Analyze Drone Traffic
Funding agency: Federal Aviation Administration (FAA)
The FAA’s mission is to maintain the safety of the NAS while accommodating new types of Unmanned Aircraft System (UAS) operations, and – to that end – it is important to assess the effectiveness of existing drone regulations and forecast future UAS integration needs. Using detection data, first of its kind all available data including registration, survey, surveillance and navigation, this research will provide data to support those needs by analyzing drone traffic and drone traffic collision risks at several urban locations across the NAS. Note that this research will expand upon prior work and continue efforts to analyze and understand traffic trends for UAS operations in the NAS.
Integrate and Analysis of sUAS Survey, Registration and Airspace Data for Enhanced Risk Assessment and Forecasting
Funding agency: Federal Aviation Administration (FAA)

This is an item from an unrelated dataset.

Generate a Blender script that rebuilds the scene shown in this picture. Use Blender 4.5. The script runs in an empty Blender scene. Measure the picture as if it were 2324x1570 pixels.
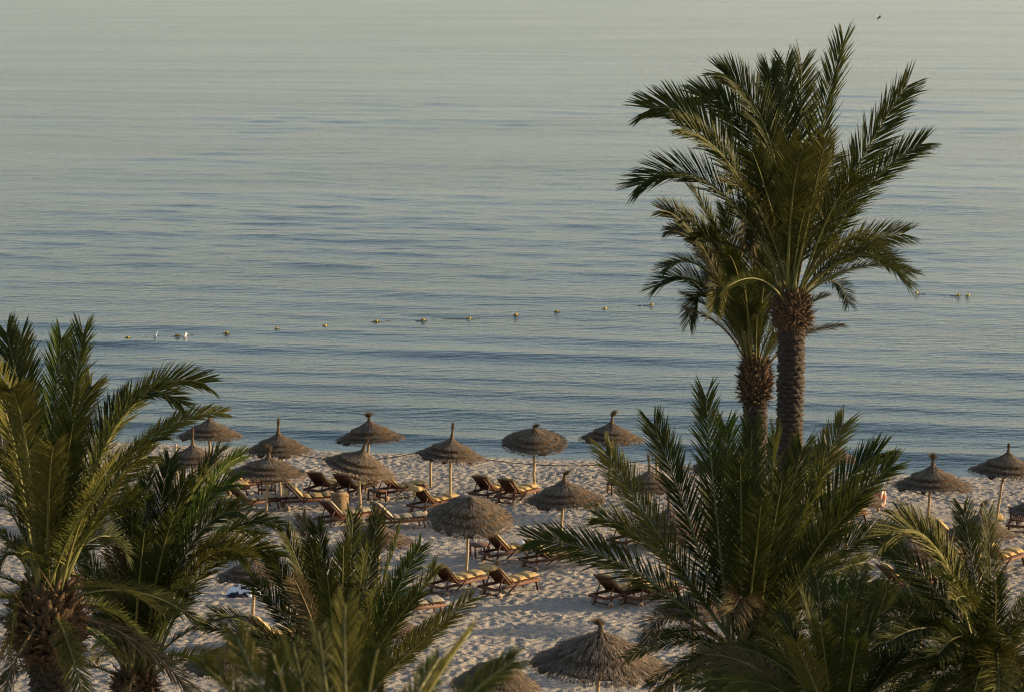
import bpy, math, random
import numpy as np
from mathutils import Vector, Matrix, Quaternion

# ------------------------------------------------------------------ camera, sky, sun, exposure
SC = bpy.context.scene
C = SC.collection
R = math.radians
F = 6455.0                      # focal length in units of a 2324 px wide picture (100 mm on 36 mm)
CAM_H = 22.4
PITCH = math.atan(935.0 / F)
cam_d = bpy.data.cameras.new('camera'); cam = bpy.data.objects.new('camera', cam_d); C.objects.link(cam)
cam.location = (0, 0, CAM_H); cam.rotation_euler = (math.pi / 2 - PITCH, 0, 0)
cam_d.lens = 100; cam_d.sensor_width = 36; cam_d.clip_start = 0.5; cam_d.clip_end = 60000
cam_d.dof.use_dof = True; cam_d.dof.focus_distance = 92; cam_d.dof.aperture_fstop = 8
SC.camera = cam

SUN_EL, SUN_AZ = R(9.5), R(80)  # azimuth clockwise from straight ahead (+Y): low, to the right
w = bpy.data.worlds.new('World'); SC.world = w; w.use_nodes = True
wn = w.node_tree.nodes; wl = w.node_tree.links
sky = wn.new('ShaderNodeTexSky'); sky.sky_type = 'NISHITA'; sky.sun_disc = False
sky.sun_elevation = SUN_EL; sky.sun_rotation = SUN_AZ
sky.air_density = 0.79; sky.dust_density = 1.0; sky.ozone_density = 0.0; sky.altitude = 0
tint = wn.new('ShaderNodeMix'); tint.data_type = 'RGBA'; tint.blend_type = 'MULTIPLY'; tint.inputs[0].default_value = 1.0
tint.inputs[7].default_value = (1.06, 0.985, 1.0, 1)       # the evening air is a little rosier than the model's
bg = wn['Background']; wl.new(sky.outputs[0], tint.inputs[6]); wl.new(tint.outputs[2], bg.inputs[0]); bg.inputs[1].default_value = 0.13
sun_d = bpy.data.lights.new('sun', 'SUN'); sun_d.energy = 5.0; sun_d.angle = R(0.6); sun_d.color = (1.0, 0.73, 0.43)
sun = bpy.data.objects.new('sun', sun_d); C.objects.link(sun)
SDIR = Vector((math.sin(SUN_AZ) * math.cos(SUN_EL), math.cos(SUN_AZ) * math.cos(SUN_EL), math.sin(SUN_EL)))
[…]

The purpose of this project is to analyze FAA furnished and publicly available sUAS datasets to support the following tasks: 1) estimation and forecasting of sUAS population; 2) understand sUAS operational behaviors (such as operational times, flight frequency, flight duration, operation type, and related factors); 3) create an instrument or algorithm for assessing sUAS operational air and ground risk; 4) evaluate potential implications of sUAS operations on future National Airspace System activities (such as Advanced Air Mobility) and, 4) support integration of further analysis capabilities within the FAA’s Geographic Low Altitude Risk Estimation (GLARE) analysis tool. Implementation of additional capabilities are effected via additional or modification of various geographic information systems (GIS) layers within the FAA’s ArcGIS infrastructure, or incorporated into a supporting data visualization tool, such as Tableau. Specific emphasis is placed on enabling refined estimation of sUAS population and operational activities at county-level geospatial fidelity. When possible, data is assessed for temporal changes to enable trend identification.